The meal was decent (I got a burger -- it took forty minutes before we got it -- what were they, slaughtering the cow?), however the overall experience was depressing, as expected. What came next was little better; after dinner my mother and I unloaded our truckbed of all our most valuable possessions and my father proceeded to the tournament room to watch Hagerstown's finest in action. As I brought in the last of our stuff back into the room, I passed by a group of teenagers standing in the hall, doing what teenagers do.

"You gotta do something about that hair," one of the guys said as I walked by.

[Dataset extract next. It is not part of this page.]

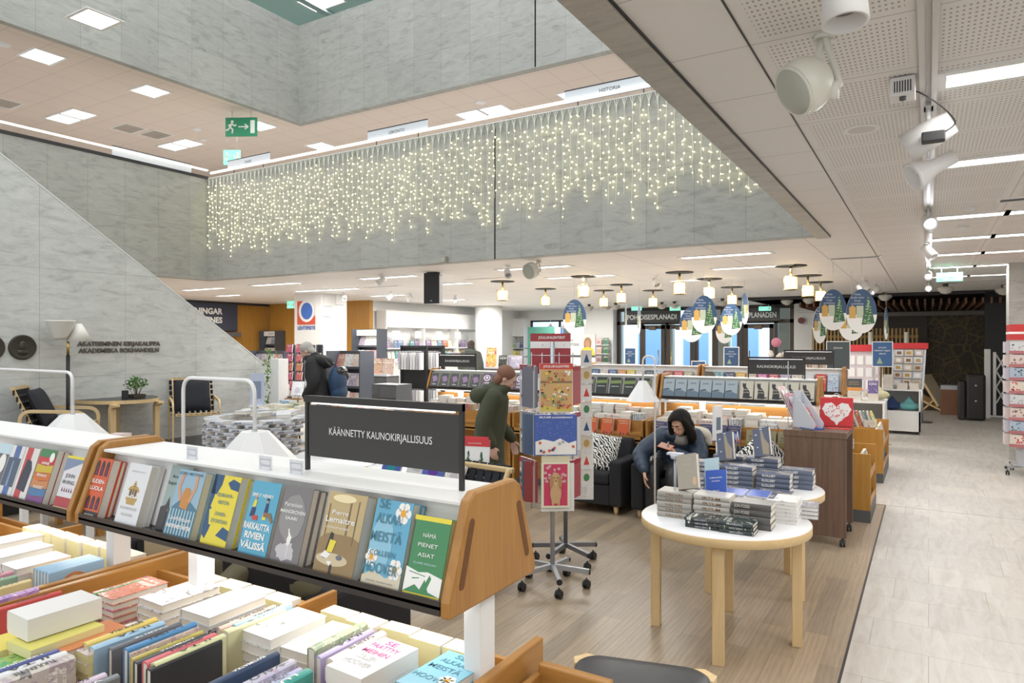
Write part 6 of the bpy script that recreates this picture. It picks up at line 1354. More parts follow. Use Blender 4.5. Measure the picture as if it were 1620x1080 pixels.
# ---- the seated woman with a phone
t = thing('person', 'seated dark-haired person in a navy puffer coat looking down at an orange phone', 'person', (0, 0, 0))
HM = Matrix.Translation((-2.09, 6.64, .985)) @ Matrix.Rotation(-.30, 4, 'Z') @ Matrix.Rotation(.42, 4, 'X')
m = MB(); head(m, HM); tube(m, [(-2.10, 6.68, .93), (-2.13, 6.76, .87), (-2.15, 6.82, .78)], [.052, .056, .11])
tube(m, [(-2.15, 6.84, .80), (-2.2, 6.92, .66), (-2.24, 6.97, .54)], [.13, .13, .14], .75, (0, 1, 0))
for a in ([(-2.34, 6.82, .84), (-2.48, 6.62, .66), (-2.37, 6.40, .53)], [(-1.99, 6.84, .84), (-1.93, 6.70, .64), (-2.08, 6.49, .73)]): tube(m, a, [.05, .042, .026])
for sx_ in (-1, 1): tube(m, [(-2.26 + .09 * sx_, 6.95, .52), (-2.25 + .11 * sx_, 6.60, .485), (-2.22 + .11 * sx_, 6.54, .28), (-2.22 + .11 * sx_, 6.52, .08)], [.085, .06, .055, .04])
hand(m, (-2.365, 6.395, .52), (.12, -.12, -1), (.9, .3, .1), 1.0, .35, 1); hand(m, (-2.07, 6.485, .735), (-.85, -.25, .35), (0, -.2, 1), .95, .7, -1)
fused('body', m, M_skin, t, .007, 3)
face_bits(t, HM, M_hairb)
R4 = HM.to_3x3().to_4x4(); q = MB(); q.ball((0, 0, 0), 1, 40); m = MB(); C_ = Vector((0, .016, .036)); V = [Vector((v[0] * .088, v[1] * .107, v[2] * .100)) + C_ for v in q.v]
keep = [f for f in q.f if not (lambda c: c.y < -.005 and c.z < .088 - abs(c.x - .012) * .45 and abs(c.x) < .074)(sum((V[i] for i in f), Vector()) / len(f))]
m.add([HM @ v for v in V], keep, 0, True); m.ball(HM @ Vector((0, .06, -.04)), .078, 14, 0, (1.2, .75, 1.35), R4)
for s in (-1, 1): tube(m, [HM @ Vector((s * .072, -.028, .07)), HM @ Vector((s * .09, -.012, .0)), HM @ Vector((s * .102, .0, -.07)), HM @ Vector((s * .10, .0, -.13)), HM @ Vector((s * .085, -.01, -.18))], [.012, .022, .032, .032, .014])
o = m.build('hair', M_hairb, t); k_ = o.modifiers.new('t', 'SOLIDIFY'); k_.thickness = .016; k_.offset = 1; k_ = o.modifiers.new('r', 'REMESH'); k_.mode = 'VOXEL'; k_.voxel_size = .006; k_.use_smooth_shade = True; k_ = o.modifiers.new('s', 'SMOOTH'); k_.iterations = 4
m = MB(); tube(m, [(-2.13, 6.79, .89), (-2.15, 6.84, .80), (-2.2, 6.92, .66), (-2.24, 6.95, .48), (-2.24, 6.93, .43)], [.10, .195, .20, .215, .20], .72, (0, 1, 0), quilt=.035)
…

To the derisive sound of laughter I slid the keycard in and went inside. It was one of those nights.


Trevor said...

Wow, you just described every trip my family and I have made to Myrtle Beach ever since I was young enough to know "hey, those people seem to enjoy Hank Williams Junior just a little too much!"

Fucking teenagers, with their fucking opinions...kill em all and let God sort em out, I say. Of course that might have something to do with the thirty-year sentence I got for running that schoolbus of children off the road one gray December morn.

Nah, probably not.

James said...

Dear Trevor,

While I appreciate your anecdote, please refrain from using the words "Hank Williams Junior" ever again on my blog. I get these notifications in my Gmail whenever someone comments and after your comment the link "Free Hank Williams CD Set - - Hank Williams 10 Disc Box Set. Complete Our Survey Now!" popped up in the box normally reserved for things like "Ask Yahoo" (which I do ask) and "Funny Quote of the Day" (which I do think is funny). You must be mistaken, sir, for I will not stand for this outrage!

No thank you and badnight,


barista brat said...

oh man - i laughed out loud at this post.

should i expect to see a commercial on tv - "hipsters gone wild!"?

Trevor said...

Dear James,

Hank Williams Junior Montgomery Gentry Alabama (the band, not the state) Diamond Rio Brooks & Dunn Reba McEntire Yanni Michael Bolton Enya James Taylor Carly Simon Sheryl Crow John Mayer Boyz II Men The Bee Gees David Hasselhoff.

Trevor ;-p

James said...

Brat, that reminds me -- did you read this article in the LA Times about the GGW creator? Craziness.

Trevor, the same thing came up again. Damn -- I was hoping it would be an movie soundtrack that used all those aforementioned musical greats. Maybe that new film, The Hank Williams Story: That Time Bocephus Went On a Double Date with Reba and James Taylor and Carly Simon to the John Mayer Show (How Romantic!) and They Ran into None Other than The Hoff, Who, Of Course, Was Hanging with His Main HomeBOYZ, Boyz 2 Men.

Or Snakes On a Plane.

Trevor said...


I'm sorry, it won't happen again...

Joy Division The Clash Arctic Monkeys Belle and Sebastian Velvet Underground Nico Talking Heads The Smiths



James said...

The Google sponsored link this time: "Premium Velvet Antler. Enhance Your Quality of Life! 100% Natural 100% Canadian."

¡OptimoAsiatico! said...

That sounds exactly like what I think Hell is! Did the waiters/waitresses walk around carrying large pieces of butcher paper to make those "condom" looking dunce caps too?

James said...

Oh god -- you've been to Dick's, too?